**MATERIAL:**
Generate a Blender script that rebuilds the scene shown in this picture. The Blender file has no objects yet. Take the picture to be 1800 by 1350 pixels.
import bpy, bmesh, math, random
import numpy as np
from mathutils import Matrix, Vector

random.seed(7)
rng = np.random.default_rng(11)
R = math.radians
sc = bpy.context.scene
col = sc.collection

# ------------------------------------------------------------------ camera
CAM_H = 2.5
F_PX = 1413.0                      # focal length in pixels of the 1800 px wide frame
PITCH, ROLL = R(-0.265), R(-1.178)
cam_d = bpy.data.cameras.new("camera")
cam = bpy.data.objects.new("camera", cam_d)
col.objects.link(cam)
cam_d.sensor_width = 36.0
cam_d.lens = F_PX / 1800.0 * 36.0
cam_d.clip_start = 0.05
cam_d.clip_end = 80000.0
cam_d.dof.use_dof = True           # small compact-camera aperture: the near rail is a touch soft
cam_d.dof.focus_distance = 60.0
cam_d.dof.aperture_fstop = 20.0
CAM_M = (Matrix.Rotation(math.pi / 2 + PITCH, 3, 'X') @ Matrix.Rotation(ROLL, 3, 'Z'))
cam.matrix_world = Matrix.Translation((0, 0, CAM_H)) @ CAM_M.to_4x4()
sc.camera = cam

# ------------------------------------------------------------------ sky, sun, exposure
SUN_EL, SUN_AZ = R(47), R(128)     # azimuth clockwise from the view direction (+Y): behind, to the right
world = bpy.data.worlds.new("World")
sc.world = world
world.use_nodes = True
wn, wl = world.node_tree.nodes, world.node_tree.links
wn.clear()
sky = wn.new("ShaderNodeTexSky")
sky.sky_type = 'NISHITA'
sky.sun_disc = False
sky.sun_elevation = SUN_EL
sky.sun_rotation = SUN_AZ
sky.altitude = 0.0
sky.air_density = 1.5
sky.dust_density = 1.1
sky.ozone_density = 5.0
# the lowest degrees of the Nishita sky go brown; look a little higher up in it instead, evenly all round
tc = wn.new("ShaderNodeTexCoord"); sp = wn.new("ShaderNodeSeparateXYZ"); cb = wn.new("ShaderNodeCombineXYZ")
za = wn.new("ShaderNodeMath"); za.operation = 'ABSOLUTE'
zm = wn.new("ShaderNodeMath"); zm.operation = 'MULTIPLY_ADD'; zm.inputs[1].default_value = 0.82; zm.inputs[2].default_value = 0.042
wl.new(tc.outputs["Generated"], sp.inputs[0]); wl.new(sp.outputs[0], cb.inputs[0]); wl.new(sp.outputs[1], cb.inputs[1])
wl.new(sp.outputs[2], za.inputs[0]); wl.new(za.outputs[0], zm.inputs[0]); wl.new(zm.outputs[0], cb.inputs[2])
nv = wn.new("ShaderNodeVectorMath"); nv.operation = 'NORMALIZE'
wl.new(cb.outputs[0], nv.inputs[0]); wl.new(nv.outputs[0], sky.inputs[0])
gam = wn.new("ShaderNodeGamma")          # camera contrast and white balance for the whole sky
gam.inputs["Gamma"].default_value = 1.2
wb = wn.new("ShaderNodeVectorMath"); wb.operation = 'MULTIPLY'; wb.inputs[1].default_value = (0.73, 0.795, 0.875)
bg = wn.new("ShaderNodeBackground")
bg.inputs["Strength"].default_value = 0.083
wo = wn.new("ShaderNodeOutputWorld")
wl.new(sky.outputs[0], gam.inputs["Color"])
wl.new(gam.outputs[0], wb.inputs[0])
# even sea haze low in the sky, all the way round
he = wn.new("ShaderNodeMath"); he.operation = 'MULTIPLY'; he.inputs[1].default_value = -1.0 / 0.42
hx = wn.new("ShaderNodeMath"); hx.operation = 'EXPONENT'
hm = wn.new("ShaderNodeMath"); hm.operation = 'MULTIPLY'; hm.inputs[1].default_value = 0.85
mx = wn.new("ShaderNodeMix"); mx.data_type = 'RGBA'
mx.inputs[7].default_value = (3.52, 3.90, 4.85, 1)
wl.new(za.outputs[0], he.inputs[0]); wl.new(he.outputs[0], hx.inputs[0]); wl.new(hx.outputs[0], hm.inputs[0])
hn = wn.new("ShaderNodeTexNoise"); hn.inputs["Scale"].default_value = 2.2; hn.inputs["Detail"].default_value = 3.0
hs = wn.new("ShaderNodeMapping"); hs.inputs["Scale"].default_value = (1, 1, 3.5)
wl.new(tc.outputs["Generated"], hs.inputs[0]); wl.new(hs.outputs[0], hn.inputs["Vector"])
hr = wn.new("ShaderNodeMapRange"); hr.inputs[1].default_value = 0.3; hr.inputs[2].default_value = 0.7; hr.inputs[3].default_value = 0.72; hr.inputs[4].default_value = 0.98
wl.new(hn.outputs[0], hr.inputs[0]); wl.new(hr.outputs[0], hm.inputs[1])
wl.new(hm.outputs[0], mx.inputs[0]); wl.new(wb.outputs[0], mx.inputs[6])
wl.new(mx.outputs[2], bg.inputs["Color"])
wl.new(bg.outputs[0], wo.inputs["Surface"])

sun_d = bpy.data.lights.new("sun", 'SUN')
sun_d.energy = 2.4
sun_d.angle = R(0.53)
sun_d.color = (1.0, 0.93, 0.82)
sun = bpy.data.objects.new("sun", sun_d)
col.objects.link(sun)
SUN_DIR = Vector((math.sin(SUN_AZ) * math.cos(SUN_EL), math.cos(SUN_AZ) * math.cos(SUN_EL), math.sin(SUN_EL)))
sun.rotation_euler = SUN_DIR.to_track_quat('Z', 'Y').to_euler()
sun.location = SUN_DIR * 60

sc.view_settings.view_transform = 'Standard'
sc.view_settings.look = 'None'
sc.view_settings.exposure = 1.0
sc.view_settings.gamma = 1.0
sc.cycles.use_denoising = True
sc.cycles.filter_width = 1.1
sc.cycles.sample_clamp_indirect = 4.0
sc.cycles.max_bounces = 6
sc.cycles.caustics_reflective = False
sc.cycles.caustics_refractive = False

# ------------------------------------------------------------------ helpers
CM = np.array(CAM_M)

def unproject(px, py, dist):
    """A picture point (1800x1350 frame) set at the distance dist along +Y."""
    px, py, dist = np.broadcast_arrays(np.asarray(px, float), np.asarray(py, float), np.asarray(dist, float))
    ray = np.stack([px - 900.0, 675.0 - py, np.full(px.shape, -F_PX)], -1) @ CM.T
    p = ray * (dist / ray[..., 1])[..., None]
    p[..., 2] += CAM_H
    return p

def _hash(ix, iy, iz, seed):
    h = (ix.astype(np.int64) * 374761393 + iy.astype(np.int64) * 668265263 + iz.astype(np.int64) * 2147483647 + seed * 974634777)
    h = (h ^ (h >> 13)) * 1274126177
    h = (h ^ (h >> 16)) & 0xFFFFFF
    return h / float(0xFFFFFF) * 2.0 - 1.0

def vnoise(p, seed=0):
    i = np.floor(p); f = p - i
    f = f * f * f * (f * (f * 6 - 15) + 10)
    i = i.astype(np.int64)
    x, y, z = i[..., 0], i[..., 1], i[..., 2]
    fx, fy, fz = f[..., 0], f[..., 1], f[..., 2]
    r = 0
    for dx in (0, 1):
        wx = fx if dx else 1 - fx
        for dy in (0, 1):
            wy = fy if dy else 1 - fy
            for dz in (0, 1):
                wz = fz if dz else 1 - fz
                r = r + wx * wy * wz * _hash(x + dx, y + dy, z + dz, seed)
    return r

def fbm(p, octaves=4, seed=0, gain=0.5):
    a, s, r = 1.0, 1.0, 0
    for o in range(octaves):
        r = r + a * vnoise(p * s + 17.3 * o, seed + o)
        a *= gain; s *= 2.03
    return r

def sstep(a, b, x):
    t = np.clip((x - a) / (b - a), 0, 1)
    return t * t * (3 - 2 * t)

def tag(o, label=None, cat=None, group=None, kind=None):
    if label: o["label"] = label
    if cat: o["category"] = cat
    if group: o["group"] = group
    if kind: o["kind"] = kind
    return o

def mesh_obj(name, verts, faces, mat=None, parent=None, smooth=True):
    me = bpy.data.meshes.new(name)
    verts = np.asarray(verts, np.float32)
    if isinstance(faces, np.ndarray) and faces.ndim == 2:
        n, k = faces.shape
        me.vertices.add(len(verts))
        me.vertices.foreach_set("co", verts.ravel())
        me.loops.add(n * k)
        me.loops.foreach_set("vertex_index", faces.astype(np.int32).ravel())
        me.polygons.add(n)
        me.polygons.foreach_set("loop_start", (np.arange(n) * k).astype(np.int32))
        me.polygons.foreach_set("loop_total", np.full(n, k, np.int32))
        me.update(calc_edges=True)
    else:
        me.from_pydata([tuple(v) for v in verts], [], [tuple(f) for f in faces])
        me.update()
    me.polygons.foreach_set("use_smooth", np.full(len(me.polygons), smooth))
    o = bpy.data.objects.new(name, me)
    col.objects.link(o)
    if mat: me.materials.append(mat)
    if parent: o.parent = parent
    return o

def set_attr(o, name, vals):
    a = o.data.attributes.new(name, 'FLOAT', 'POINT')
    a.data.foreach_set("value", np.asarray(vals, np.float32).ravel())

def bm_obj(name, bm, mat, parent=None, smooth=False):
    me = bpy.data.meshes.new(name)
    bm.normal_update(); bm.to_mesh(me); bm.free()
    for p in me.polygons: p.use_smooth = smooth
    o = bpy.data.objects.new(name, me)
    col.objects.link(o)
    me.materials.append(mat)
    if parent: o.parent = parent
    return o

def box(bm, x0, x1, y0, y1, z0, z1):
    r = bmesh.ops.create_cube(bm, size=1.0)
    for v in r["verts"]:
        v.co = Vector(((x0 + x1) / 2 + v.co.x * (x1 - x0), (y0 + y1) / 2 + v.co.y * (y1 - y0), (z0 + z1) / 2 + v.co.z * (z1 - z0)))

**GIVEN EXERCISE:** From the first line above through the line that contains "sc.camera = cam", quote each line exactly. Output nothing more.

**ANSWER TO THIS PROBLEM:**
Generate a Blender script that rebuilds the scene shown in this picture. The Blender file has no objects yet. Take the picture to be 1800 by 1350 pixels.
import bpy, bmesh, math, random
import numpy as np
from mathutils import Matrix, Vector

random.seed(7)
rng = np.random.default_rng(11)
R = math.radians
sc = bpy.context.scene
col = sc.collection

# ------------------------------------------------------------------ camera
CAM_H = 2.5
F_PX = 1413.0                      # focal length in pixels of the 1800 px wide frame
PITCH, ROLL = R(-0.265), R(-1.178)
cam_d = bpy.data.cameras.new("camera")
cam = bpy.data.objects.new("camera", cam_d)
col.objects.link(cam)
cam_d.sensor_width = 36.0
cam_d.lens = F_PX / 1800.0 * 36.0
cam_d.clip_start = 0.05
cam_d.clip_end = 80000.0
cam_d.dof.use_dof = True           # small compact-camera aperture: the near rail is a touch soft
cam_d.dof.focus_distance = 60.0
cam_d.dof.aperture_fstop = 20.0
CAM_M = (Matrix.Rotation(math.pi / 2 + PITCH, 3, 'X') @ Matrix.Rotation(ROLL, 3, 'Z'))
cam.matrix_world = Matrix.Translation((0, 0, CAM_H)) @ CAM_M.to_4x4()
sc.camera = cam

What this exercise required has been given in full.